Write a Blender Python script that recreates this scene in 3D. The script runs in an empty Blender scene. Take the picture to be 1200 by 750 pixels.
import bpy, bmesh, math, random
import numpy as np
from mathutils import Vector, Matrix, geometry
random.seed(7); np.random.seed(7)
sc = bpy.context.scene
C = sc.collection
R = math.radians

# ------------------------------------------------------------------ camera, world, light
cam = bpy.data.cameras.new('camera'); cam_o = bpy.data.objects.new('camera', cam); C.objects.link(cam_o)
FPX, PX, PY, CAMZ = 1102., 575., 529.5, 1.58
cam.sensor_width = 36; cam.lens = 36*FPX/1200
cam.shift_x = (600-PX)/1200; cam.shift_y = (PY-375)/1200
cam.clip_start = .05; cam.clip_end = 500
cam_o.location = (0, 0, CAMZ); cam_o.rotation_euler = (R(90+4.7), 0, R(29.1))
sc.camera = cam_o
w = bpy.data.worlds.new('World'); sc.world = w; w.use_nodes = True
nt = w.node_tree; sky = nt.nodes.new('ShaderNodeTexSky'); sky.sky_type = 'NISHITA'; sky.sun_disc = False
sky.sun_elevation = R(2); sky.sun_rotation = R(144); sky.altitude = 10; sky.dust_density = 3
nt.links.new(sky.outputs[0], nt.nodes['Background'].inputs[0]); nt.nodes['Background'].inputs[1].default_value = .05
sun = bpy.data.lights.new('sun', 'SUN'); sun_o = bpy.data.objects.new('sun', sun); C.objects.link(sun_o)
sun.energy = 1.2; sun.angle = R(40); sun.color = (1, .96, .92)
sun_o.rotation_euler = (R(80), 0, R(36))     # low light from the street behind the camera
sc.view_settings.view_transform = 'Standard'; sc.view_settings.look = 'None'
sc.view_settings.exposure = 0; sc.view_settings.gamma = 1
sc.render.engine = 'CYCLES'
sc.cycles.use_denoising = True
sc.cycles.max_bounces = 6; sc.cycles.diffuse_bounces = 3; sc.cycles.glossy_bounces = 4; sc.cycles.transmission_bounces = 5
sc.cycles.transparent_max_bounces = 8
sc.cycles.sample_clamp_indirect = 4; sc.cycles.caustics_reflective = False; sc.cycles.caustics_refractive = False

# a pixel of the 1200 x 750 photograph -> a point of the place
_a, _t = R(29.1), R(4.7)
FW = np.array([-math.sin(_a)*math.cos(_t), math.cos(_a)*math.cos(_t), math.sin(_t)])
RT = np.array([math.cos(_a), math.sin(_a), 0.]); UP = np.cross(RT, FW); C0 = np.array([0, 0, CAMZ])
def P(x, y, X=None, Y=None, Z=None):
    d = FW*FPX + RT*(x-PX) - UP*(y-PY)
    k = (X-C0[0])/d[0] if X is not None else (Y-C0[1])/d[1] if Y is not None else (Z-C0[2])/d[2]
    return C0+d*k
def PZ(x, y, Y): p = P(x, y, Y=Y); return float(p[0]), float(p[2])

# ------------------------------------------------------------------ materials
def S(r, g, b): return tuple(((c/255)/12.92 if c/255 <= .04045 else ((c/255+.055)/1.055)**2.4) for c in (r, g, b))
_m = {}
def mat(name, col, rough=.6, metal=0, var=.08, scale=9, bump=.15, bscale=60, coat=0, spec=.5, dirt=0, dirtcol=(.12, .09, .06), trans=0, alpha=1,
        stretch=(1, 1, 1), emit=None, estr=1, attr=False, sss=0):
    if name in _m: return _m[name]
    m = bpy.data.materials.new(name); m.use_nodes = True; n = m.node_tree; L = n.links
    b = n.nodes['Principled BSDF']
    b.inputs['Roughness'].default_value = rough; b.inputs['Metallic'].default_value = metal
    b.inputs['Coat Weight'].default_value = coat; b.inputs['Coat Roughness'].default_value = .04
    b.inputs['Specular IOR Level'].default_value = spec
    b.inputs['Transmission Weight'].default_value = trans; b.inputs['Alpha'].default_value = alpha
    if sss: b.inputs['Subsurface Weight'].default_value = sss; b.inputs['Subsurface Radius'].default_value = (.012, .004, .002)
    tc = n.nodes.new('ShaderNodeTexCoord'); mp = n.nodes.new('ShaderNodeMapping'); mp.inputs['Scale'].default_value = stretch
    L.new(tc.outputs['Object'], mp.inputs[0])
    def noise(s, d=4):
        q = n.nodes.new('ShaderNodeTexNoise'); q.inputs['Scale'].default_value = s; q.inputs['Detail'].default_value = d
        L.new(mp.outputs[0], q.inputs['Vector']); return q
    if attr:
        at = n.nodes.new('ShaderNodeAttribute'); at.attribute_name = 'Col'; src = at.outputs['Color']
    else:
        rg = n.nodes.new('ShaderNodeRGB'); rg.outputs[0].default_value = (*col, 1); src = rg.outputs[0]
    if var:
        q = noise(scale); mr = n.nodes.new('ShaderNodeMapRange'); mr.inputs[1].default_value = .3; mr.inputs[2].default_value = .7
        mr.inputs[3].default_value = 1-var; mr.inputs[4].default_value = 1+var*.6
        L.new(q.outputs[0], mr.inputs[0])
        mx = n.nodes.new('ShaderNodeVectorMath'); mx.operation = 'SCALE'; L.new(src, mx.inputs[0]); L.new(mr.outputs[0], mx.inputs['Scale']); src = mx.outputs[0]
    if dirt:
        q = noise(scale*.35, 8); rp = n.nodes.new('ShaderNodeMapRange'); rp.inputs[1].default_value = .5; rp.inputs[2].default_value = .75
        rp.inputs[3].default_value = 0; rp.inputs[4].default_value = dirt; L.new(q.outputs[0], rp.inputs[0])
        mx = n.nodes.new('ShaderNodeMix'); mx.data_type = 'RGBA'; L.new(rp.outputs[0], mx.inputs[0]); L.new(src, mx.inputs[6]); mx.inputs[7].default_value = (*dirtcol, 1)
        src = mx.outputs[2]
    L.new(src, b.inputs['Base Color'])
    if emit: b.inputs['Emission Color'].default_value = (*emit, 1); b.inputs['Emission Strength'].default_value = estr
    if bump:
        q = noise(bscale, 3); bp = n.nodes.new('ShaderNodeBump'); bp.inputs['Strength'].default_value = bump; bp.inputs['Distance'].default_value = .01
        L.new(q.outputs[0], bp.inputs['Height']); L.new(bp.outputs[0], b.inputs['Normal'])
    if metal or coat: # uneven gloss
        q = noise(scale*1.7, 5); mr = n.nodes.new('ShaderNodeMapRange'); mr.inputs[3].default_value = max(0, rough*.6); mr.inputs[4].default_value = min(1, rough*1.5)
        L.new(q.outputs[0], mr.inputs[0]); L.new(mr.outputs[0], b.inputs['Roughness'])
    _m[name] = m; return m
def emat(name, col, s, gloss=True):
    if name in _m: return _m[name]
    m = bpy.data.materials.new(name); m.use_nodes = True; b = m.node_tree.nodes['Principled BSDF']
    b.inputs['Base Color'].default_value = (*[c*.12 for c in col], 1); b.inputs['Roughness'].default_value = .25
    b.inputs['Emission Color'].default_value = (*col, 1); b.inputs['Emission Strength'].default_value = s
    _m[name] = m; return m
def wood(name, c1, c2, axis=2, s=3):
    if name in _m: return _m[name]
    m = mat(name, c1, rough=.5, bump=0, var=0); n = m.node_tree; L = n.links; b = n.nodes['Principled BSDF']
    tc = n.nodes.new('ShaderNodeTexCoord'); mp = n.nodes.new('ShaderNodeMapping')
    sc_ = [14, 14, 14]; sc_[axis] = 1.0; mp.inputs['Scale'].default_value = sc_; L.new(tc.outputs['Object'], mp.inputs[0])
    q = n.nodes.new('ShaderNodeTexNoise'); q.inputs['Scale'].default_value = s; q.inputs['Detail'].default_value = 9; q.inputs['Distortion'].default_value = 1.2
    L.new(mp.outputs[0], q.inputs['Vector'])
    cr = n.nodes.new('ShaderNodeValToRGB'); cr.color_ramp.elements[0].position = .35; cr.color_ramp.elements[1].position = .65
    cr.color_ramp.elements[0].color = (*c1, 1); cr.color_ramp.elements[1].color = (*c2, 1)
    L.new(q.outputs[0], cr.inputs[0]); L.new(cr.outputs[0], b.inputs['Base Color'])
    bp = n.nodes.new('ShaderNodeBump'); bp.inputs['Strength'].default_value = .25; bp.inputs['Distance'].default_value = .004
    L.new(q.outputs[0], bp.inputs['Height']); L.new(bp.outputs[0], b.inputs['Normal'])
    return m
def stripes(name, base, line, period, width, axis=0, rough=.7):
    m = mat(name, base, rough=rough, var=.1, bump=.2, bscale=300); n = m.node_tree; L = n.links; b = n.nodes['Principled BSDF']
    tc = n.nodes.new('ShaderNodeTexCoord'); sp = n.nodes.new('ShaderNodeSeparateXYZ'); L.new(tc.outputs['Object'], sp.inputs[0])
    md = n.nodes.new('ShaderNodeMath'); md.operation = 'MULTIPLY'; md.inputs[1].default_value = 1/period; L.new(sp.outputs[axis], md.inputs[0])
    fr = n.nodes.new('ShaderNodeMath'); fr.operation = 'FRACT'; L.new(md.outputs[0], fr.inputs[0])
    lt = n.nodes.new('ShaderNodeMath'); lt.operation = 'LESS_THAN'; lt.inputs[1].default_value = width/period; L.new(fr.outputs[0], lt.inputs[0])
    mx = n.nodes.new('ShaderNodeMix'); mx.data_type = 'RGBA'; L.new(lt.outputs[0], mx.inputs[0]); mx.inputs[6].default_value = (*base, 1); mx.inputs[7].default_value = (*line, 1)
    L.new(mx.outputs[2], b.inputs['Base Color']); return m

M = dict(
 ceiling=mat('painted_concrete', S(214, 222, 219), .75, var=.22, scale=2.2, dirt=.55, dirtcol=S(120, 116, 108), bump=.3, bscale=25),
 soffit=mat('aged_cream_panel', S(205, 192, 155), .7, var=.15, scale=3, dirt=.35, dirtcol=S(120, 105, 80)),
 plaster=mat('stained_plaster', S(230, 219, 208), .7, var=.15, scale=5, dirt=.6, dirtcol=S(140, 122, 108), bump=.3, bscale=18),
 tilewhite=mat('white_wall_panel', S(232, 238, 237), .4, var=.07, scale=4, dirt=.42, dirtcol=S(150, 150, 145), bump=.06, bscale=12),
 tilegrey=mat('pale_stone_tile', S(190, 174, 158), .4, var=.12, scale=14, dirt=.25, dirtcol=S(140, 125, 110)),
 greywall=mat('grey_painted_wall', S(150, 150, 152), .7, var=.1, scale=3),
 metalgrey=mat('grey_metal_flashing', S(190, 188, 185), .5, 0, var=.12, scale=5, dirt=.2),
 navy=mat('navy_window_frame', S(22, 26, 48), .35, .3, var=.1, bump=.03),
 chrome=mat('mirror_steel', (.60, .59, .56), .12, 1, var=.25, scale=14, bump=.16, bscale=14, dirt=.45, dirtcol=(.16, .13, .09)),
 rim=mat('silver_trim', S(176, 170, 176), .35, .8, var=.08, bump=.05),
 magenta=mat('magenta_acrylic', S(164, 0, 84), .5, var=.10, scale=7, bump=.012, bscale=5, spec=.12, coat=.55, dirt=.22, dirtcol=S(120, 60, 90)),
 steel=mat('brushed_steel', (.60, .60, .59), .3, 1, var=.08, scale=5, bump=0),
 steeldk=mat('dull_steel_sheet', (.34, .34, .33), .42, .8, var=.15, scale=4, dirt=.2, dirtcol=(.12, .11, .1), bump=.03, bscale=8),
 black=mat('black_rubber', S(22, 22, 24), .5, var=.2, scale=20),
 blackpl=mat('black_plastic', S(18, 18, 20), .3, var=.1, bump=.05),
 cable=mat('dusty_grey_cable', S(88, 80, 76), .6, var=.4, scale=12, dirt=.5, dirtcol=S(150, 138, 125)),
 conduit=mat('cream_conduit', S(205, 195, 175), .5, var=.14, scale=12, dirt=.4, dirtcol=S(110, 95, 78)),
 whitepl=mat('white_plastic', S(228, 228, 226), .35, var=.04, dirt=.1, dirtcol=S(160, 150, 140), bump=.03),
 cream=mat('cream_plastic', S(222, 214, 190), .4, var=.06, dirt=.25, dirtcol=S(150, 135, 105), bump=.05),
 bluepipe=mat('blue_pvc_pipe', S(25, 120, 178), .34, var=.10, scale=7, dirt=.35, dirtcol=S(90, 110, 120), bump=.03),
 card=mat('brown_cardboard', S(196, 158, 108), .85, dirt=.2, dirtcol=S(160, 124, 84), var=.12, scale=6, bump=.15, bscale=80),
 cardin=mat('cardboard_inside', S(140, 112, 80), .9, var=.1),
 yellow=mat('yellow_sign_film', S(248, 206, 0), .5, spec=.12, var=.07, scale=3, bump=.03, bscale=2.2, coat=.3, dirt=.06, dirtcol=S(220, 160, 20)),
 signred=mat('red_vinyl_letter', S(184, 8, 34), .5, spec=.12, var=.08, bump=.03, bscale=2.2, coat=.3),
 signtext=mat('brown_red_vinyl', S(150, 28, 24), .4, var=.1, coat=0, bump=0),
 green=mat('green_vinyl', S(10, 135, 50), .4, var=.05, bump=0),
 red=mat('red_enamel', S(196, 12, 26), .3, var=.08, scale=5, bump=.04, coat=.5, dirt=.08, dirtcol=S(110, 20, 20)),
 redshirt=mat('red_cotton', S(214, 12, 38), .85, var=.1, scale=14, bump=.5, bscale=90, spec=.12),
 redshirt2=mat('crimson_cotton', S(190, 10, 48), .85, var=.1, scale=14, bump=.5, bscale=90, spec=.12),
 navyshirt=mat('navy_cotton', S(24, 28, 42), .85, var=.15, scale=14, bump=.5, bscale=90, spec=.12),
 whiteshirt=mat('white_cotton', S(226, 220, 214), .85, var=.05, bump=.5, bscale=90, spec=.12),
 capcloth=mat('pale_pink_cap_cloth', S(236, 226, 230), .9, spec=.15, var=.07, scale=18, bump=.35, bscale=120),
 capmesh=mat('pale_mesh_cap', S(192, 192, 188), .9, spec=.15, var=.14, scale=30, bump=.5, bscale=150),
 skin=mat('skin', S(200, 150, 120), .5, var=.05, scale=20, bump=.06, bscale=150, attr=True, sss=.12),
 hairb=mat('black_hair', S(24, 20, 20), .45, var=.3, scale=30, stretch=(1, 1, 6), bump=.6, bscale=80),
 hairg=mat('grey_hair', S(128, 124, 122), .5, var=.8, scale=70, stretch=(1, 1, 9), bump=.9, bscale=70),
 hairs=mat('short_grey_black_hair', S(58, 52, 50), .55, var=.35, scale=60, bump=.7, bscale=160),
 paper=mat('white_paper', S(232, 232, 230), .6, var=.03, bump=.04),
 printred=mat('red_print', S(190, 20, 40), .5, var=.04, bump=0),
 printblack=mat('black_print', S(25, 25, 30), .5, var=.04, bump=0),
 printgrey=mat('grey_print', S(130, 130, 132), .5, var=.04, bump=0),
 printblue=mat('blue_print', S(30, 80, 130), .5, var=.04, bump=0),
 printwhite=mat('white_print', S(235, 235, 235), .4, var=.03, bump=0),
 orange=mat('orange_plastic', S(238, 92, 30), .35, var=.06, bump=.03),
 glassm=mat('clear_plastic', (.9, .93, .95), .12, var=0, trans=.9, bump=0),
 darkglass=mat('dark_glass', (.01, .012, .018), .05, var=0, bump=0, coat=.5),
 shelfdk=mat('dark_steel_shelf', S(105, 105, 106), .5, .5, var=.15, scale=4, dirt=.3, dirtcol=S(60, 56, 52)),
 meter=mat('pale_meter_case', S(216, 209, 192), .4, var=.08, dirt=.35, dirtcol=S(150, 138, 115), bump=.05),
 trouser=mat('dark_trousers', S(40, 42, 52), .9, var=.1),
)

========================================

Select all lines in the listing that include the word "scene".

Write a Blender Python script that recreates this scene in 3D. The script runs in an empty Blender scene. Take the picture to be 1200 by 750 pixels.
sc = bpy.context.scene